[WRITTEN PROBLEM] Set down word for word each line from the start of the listing through the line that contains "fp = MB().tube([S(-.03, .09, 5.0), S(-.03, .09, 3.0)], .05, 10);", both included.

━━━━━━━━━━━━━━━━━━━━

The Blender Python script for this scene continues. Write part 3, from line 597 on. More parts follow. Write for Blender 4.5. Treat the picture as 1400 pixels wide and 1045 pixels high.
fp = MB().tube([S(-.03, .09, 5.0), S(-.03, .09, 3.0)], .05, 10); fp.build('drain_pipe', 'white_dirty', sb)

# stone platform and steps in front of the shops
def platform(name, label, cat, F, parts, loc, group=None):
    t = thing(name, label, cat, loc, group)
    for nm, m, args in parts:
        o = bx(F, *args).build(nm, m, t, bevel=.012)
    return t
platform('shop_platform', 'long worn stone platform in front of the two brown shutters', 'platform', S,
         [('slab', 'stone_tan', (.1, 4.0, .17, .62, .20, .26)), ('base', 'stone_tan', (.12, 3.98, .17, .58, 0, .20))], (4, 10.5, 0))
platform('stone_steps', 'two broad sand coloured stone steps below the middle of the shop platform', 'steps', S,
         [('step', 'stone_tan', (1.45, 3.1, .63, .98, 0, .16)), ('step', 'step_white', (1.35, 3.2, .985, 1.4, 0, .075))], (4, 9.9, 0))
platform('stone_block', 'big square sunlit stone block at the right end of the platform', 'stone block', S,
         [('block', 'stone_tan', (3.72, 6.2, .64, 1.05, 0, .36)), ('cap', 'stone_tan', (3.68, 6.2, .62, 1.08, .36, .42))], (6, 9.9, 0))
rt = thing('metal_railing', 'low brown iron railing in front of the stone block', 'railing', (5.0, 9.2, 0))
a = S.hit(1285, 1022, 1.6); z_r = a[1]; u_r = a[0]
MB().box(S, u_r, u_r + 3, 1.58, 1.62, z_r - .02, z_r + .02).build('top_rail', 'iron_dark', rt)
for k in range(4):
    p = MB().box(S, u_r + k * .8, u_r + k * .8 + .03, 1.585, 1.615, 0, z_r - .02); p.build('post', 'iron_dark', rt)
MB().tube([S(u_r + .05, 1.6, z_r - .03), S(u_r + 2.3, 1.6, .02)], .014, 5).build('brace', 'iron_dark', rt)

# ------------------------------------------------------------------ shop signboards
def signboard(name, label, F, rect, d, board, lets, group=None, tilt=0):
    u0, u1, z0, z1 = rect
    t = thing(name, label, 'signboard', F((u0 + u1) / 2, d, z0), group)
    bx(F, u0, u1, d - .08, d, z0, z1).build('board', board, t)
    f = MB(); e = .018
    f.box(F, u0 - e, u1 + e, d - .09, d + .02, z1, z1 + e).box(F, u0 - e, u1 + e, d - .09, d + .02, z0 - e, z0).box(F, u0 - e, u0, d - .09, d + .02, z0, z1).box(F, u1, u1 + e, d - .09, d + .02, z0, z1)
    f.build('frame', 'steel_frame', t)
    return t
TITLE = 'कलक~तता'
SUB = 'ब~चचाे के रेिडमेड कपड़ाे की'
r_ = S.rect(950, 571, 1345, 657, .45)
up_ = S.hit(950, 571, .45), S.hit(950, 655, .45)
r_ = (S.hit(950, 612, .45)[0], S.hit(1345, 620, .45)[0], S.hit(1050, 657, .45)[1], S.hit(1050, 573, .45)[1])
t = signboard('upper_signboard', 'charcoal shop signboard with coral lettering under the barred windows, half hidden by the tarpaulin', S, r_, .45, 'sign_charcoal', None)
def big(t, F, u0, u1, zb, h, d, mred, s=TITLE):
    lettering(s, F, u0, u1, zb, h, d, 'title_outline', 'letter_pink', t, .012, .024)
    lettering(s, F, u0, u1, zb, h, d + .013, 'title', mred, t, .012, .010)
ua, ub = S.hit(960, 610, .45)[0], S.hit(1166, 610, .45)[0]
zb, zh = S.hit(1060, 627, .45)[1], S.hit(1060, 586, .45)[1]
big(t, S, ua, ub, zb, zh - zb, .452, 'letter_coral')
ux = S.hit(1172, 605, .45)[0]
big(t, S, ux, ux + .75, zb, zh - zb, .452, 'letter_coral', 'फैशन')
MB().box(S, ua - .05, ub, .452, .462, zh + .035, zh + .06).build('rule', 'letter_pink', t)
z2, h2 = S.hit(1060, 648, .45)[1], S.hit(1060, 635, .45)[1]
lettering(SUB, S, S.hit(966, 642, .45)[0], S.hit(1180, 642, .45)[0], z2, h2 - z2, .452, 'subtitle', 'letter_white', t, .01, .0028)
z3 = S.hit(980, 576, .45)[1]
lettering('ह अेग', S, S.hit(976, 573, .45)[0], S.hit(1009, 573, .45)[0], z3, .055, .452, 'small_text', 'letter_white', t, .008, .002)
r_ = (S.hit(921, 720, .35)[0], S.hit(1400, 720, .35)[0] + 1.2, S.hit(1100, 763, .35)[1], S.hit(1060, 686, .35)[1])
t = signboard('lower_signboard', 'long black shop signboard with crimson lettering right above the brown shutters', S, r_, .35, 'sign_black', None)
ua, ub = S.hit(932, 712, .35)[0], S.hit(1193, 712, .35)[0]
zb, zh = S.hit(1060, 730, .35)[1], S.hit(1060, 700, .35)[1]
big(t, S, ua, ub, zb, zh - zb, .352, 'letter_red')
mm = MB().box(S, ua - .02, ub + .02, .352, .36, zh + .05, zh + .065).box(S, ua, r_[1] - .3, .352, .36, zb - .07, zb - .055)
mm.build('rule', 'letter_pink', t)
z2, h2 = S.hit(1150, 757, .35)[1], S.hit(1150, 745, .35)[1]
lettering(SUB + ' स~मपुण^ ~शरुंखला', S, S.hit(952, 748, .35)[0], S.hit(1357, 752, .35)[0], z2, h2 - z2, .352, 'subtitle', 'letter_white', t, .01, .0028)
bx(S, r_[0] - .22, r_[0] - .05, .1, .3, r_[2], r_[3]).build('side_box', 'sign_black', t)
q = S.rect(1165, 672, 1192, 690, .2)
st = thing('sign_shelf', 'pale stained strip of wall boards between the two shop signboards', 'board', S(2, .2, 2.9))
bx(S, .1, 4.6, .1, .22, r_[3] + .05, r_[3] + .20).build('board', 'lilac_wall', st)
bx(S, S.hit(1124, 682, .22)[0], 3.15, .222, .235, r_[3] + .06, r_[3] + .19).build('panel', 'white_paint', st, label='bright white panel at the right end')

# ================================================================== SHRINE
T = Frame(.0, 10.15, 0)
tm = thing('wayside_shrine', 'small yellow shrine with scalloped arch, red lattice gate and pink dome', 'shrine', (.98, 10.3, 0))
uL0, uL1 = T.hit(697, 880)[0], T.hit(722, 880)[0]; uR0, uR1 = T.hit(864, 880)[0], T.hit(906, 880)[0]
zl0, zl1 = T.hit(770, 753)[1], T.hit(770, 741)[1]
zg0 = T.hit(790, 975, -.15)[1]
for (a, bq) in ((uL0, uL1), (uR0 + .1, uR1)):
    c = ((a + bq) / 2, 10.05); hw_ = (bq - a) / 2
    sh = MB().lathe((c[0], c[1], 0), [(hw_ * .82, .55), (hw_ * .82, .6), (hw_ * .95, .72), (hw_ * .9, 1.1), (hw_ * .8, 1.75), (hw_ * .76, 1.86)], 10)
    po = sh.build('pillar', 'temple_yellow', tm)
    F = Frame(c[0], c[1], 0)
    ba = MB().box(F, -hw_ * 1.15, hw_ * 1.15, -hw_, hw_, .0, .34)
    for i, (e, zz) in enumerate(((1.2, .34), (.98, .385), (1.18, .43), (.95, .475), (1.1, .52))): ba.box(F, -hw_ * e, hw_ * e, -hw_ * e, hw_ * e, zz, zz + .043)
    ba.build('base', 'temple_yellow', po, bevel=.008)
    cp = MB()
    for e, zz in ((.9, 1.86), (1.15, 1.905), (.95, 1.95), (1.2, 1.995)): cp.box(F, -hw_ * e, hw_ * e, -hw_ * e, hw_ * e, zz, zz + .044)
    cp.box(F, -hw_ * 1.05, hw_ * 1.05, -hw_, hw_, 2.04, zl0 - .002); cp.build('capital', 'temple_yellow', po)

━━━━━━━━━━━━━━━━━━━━

[EXERCISE RESPONSE]
The Blender Python script for this scene continues. Write part 3, from line 597 on. More parts follow. Write for Blender 4.5. Treat the picture as 1400 pixels wide and 1045 pixels high.
fp = MB().tube([S(-.03, .09, 5.0), S(-.03, .09, 3.0)], .05, 10); fp.build('drain_pipe', 'white_dirty', sb)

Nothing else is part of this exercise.